Today.Az » Analytics » Sargsyan lives in opposite of Armenia’s reality
19 February 2014 [14:00] - Today.Az


By AzerNews

Armenian President Serzh Sargsyan admitted in his recent remarks that the migration is one of the painful and critical problems for the country, but was not shy to lie that the migration outflow slowed in 2013.

Boosting migration and mass outflows from the country remains a challenge for Armenia, which has turned out face to face to demographic problems amid poor living conditions.

"The migration process has slowed and gradually turn to a process of return of citizens back to their homeland," he said bringing no statistics.

On the contrary, Former Prime Minister and MP Grant Bagratyan slammed Sargsyan's statement on the migration outflow. He said 230,000 people left the country with a population of nearly 3 million people for the last six years.

Sargsyan, whose government is almost unable to tackle the country's most painful problem, seems not to reconcile with Armenia's reality, which confirms that the migration outflow has reached the catastrophic level.

Armenian migration program "People in need" indicates that five percent (around 105,000 people) of Armenian people have left the country during the first nine months of 2013. The program sounds the alarm that migration is a catastrophe for Armenia, a notion that the Armenian authorities apparently have not fully understood yet.

Furthermore, the Armenian State Migration Service recently alarmed with the rising percent of citizens leaving the homeland with families.

If some years ago the share of citizens leaving the homeland with family was 40 percent of the total migration outflow, now this indicator has risen to 60 percent.

Armenian sociologists believe that the country is a temporary abode for the representatives of Armenian Diaspora. While choosing Armenia as a homeland Armenians living abroad face serious objective problems such as lack of jobs in terms of integration to the society.

Armenian demographers in turn said an unemployment and poor economic conditions were a valid reason for migration outflow in the past. But today lack of confidence in the future in many cases comes as the primary cause of emigration, people no longer believe that their children can have a bright future in their homeland.

The situation with Armenian migrants turned into next concern for the authorities. Some 700,000-800,000 Armenian labor migrants in Russia now are face to face with problems due to revised Russian laws, effective from January 1, 2014. The law provides that the citizens of some former Soviet republics, including Armenia, have the right to remain in the territory of the Russian Federation without registration for only 90 days within every 180 days. This means that citizens of Armenia cannot continuously live in Russia for more than six months.

Some 170,000 Armenian citizens face the risk of being deported from Russia, the Russian embassy in Armenia reported. These are Armenian citizens, who long ago or not so long ago traveled to Russia and have their permitted 90 days in Russia expired, but still remain in the country illegally. Furthermore, Russia banned entry to 31,500 Armenians as of February 10.

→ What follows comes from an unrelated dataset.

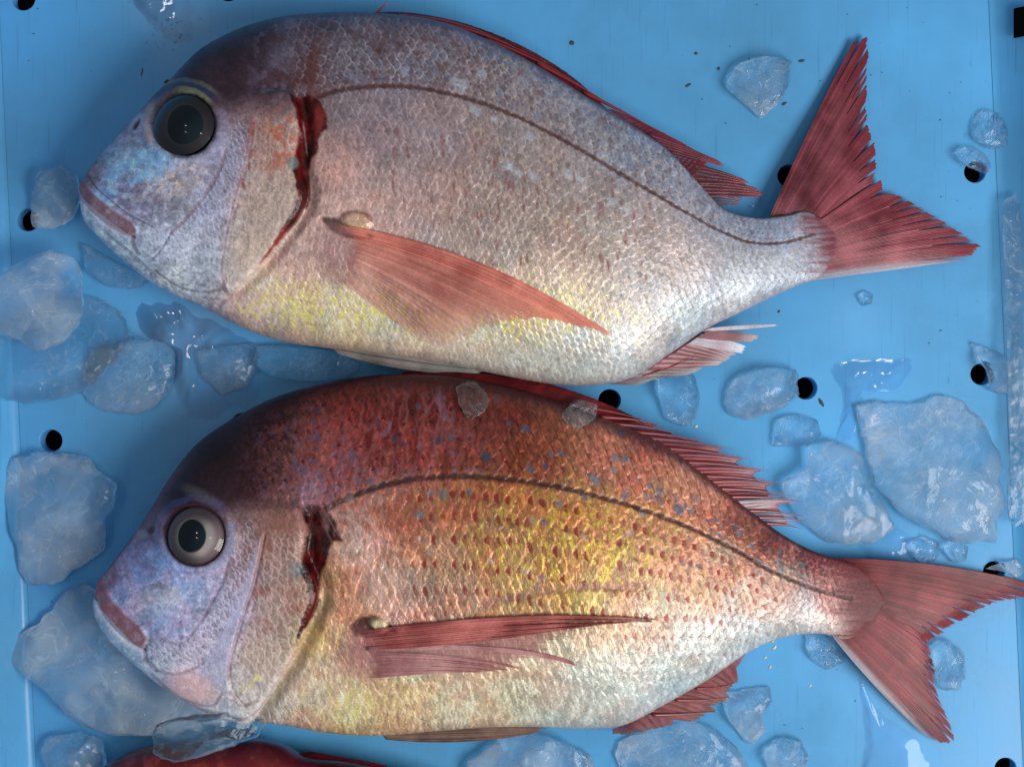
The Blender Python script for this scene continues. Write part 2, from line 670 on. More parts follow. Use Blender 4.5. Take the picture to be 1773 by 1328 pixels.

Now, Yerevan asks Moscow to simplify visa regime for Armenian migrants. The Secretary of the Armenian National Security Council Arthur Baghdasaryan addressed a letter to his Russian counterpart Nikolay Patrushev requested changes in the Russian migration legislation.

The Armenian President believes that the migration problem is not solved by weeping and discussing, but by real measures. But he could not name any measure which the Armenian government carried out to stop the people who seek better opportunities abroad.

Growing discontent with the government is on rise in society and this is a reality of today's Armenia, no matter Sargsyan admits it or not. High migration well mirrors serious social problems in the country, unfortunately the authorities are not in a hurry to solve them.